■ DIRECTIONS
Exactly retype the lines from the top of the data through the line containing "part('center_line', m_, 'line_white', top)", leaving out every picture.

■ COLLECTED DATA
▼

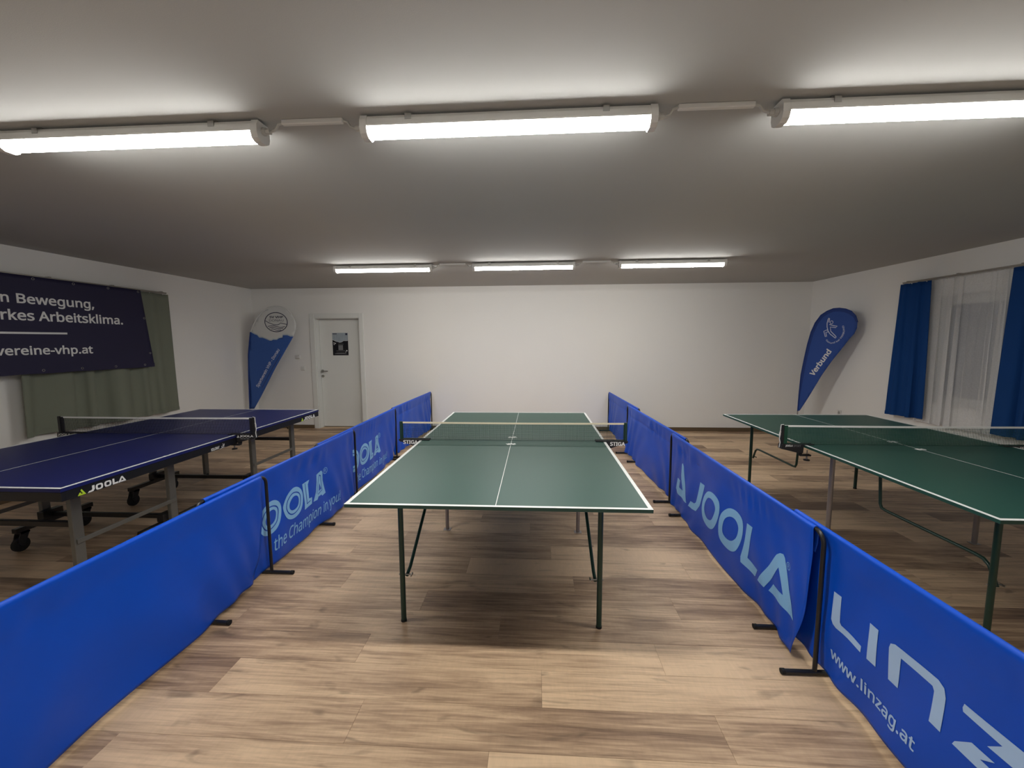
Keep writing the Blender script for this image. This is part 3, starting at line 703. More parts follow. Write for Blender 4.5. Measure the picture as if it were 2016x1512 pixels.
# ------------------------------------------------------------------ table tennis tables
HX, HY, ZT = 0.7625, 1.37, 0.76
def lines_for_half(root, top, y0, y1, end, mid_gap=0.002):
    """white border and centre line, painted strips a hair above the top; end=-1/+1 which y carries the end line"""
    z0, z1 = ZT + 0.0001, ZT + 0.0006; wd = 0.02
    m_ = MB(); m_.box(-HX, -HX + wd, y0, y1, z0, z1); m_.box(HX - wd, HX, y0, y1, z0, z1)
    if end < 0: m_.box(-HX + wd, HX - wd, y0, y0 + wd, z0, z1)
    else: m_.box(-HX + wd, HX - wd, y1 - wd, y1, z0, z1)
    part('boundary_line', m_, 'line_white', top)
    m_ = MB()
    if end < 0: m_.box(-0.0018, 0.0018, y0 + wd, y1, z0, z1)
    else: m_.box(-0.0018, 0.0018, y0, y1 - wd, z0, z1)
    part('center_line', m_, 'line_white', top)

BOW = [(480, 880), (560, 900), (640, 872), (720, 880), (780, 848), (830, 885), (900, 880), (960, 860), (1035, 920), (920, 962), (800, 940), (760, 930), (690, 965), (590, 965)]
def bow_mark(top, cy, s):
    lp = [((q[0] - 760) / 560 * 0.085 * s, cy - (q[1] - 910) / 115 * 0.06 * s) for q in BOW]
    link('printed_mark', remap(loops_mesh([lp]), lambda a, b: (a, b, ZT + 0.0008), None, 'printed_mark'), 'line_white', top)

def green_table(label, loc, rz, topmat, silver, mark=True, straight=False):
    root = thing('table_tennis_table', label, 'table tennis table', loc, rz, 'table tennis tables')
    for e in (-1, 1):
        y0, y1 = (-HY, -0.002) if e < 0 else (0.002, HY)
        m_ = MB(); m_.bbox(-HX, HX, y0, y1, ZT - 0.018, ZT, 0.0012); top = part('tabletop', m_, topmat, root)
        lines_for_half(root, top, y0, y1, e)
        if mark: bow_mark(top, e * 0.115 if e < 0 else 0.115, -1 if e > 0 else 1)
        # edge frame under the board
        m_ = MB(); zf0, zf1 = ZT - 0.036, ZT - 0.0182; t = 0.022
        q = 0.05
        m_.bbox(-HX + q, HX - q, y0 + q, y0 + q + t, zf0, zf1, .002); m_.bbox(-HX + q, HX - q, y1 - q - t, y1 - q, zf0, zf1, .002)
        m_.bbox(-HX + q, -HX + q + t, y0 + q + t, y1 - q - t, zf0, zf1, .002); m_.bbox(HX - q - t, HX - q, y0 + q + t, y1 - q - t, zf0, zf1, .002)
        m_.bbox(-HX + q + t, HX - q - t, e * 1.168 - 0.015, e * 1.168 + 0.015, zf0 + .001, zf1, .002)
        part('edge_frame', m_, 'green_metal', root)
        for sx in (-1, 1):
            x, y = sx * 0.545, e * 1.168
            m_ = MB(); m_.tube([(x, y, ZT - 0.0365), (x, y, 0.012)], 0.0145, 12); lg = part('leg', m_, 'green_metal', root, True)
            m_ = MB(); m_.tube([(x, y, 0.0118), (x, y, 0.0002)], 0.0160, 12); part('foot_cap', m_, 'rubber', lg, True)
            # folding stay: from low on the leg, along under the table, then up to the board
            xb = x - sx * 0.026
            pth = [(xb, y - e * 0.002, 0.325), (xb, y - e * 0.022, 0.37), (xb, y - e * 0.045, 0.415), (xb, y - e * 0.075, 0.436), (xb, y - e * 0.12, 0.440), (xb, e * 0.50, 0.440), (xb, e * 0.462, 0.445), (xb, e * 0.448, 0.47), (xb, e * 0.425, ZT - 0.0415)]
            if straight: pth = [(x - sx * 0.022, y + e * 0.0 - e * 0.01, 0.265), (x - sx * 0.024, y - e * 0.068, 0.285), (x - sx * 0.03, e * 0.78, 0.50), (x - sx * 0.035, e * 0.455, ZT - 0.0415)]
            m_ = MB(); m_.tube(pth, 0.0095, 10); br = part('brace', m_, 'green_metal', root, True)
            m_ = MB(); zw = 0.275 if straight else 0.335; m_.cyl((x - sx * 0.05, y - e * 0.004, zw), (x + sx * 0.020, y - e * 0.004, zw), 0.004, 8); m_.box(min(xb - sx * .022, xb - sx * .028), max(xb - sx * .022, xb - sx * .028), y - e * .004 - .016, y - e * .004 + .016, zw - 0.005, zw + 0.005)
            part('wing_nut', m_, 'steel', br)
    for sx in (-1, 1):
        x = sx * 0.545
        m_ = MB(); m_.tube([(x, -0.025, ZT - 0.042), (x, -0.025, 0.004)], 0.017 if silver else 0.0145, 12); lg = part('support_leg', m_, 'silver_metal', root, True, 'grey steel support leg under the net')
        m_ = MB(); m_.bbox(x - 0.03, x + 0.03, -0.05, 0.0, 0.0003, 0.0038, 0.001); part('foot_plate', m_, 'silver_metal', lg)
    return root

MID = (0.0, 0.0, 0.0)
RT = (3.0346, -0.0441, 0.0); LT = (-3.2166, 0.1382, 0.0)
green_table('green table tennis table in the middle of the fenced court', MID, 0, 'table_green', False, straight=True)
green_table('dark green table tennis table in front of the window on the right', RT, 0, 'table_green_dark', True)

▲

■ RIGHT ANSWER
Keep writing the Blender script for this image. This is part 3, starting at line 703. More parts follow. Write for Blender 4.5. Measure the picture as if it were 2016x1512 pixels.
# ------------------------------------------------------------------ table tennis tables
HX, HY, ZT = 0.7625, 1.37, 0.76
def lines_for_half(root, top, y0, y1, end, mid_gap=0.002):
    """white border and centre line, painted strips a hair above the top; end=-1/+1 which y carries the end line"""
    z0, z1 = ZT + 0.0001, ZT + 0.0006; wd = 0.02
    m_ = MB(); m_.box(-HX, -HX + wd, y0, y1, z0, z1); m_.box(HX - wd, HX, y0, y1, z0, z1)
    if end < 0: m_.box(-HX + wd, HX - wd, y0, y0 + wd, z0, z1)
    else: m_.box(-HX + wd, HX - wd, y1 - wd, y1, z0, z1)
    part('boundary_line', m_, 'line_white', top)
    m_ = MB()
    if end < 0: m_.box(-0.0018, 0.0018, y0 + wd, y1, z0, z1)
    else: m_.box(-0.0018, 0.0018, y0, y1 - wd, z0, z1)
    part('center_line', m_, 'line_white', top)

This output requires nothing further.